The magic of their Welshness was Mediterranean,
Bright as seagulls. Lamplit palazzos
Where the twist and savour of a good story was king.
A taste of Gwales. The singing of Rhiannon’s birds.
The Assembly of the Head these umpteen years.
But in Non’s time, the door swung open, and she knew it.
Her court was at the rainbow’s end,
Time-bound. Men of action, or men hesitant
To act. Women poised in the rigmaroles of doubt.
Time. Time. And the great space beyond. The shuffling
Seas sweeping you out through Aber Henfelin
To the gannet ways, the shark roads beyond Cape Clear.
The introduction of figures from the Mabinogion is typical. (Opening the door brought paradise, on Gwales, to an end.) The style shows how many mediaeval Welsh poems he had read, it is genuinely un-English. Conran was not a Welsh speaker but had a passionate interest in the classical Welsh poetic forms and worked out a way of translating them. The Penguin Book of Welsh Verse (1967) consists wholly of his translations - the best ever, so far as I can see. Gwyn Williams also had that ability.
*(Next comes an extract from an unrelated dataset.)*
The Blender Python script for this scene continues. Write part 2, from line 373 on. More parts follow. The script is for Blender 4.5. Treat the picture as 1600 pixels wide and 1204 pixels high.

This note is a back-up to the “shopping list” of books of poetry 1960-97 which did not include a title of Conran’s. Over twenty years I have been pondering, at least intermittently, why I didn’t like his poetry enough and whether I should include one of his books. They were hard to find. Blodeuwedd (1988). All Hallows (1995). What Brings you Here So Late (2008) are three I haven’t read. I will read them, it’s just a question of finding copies.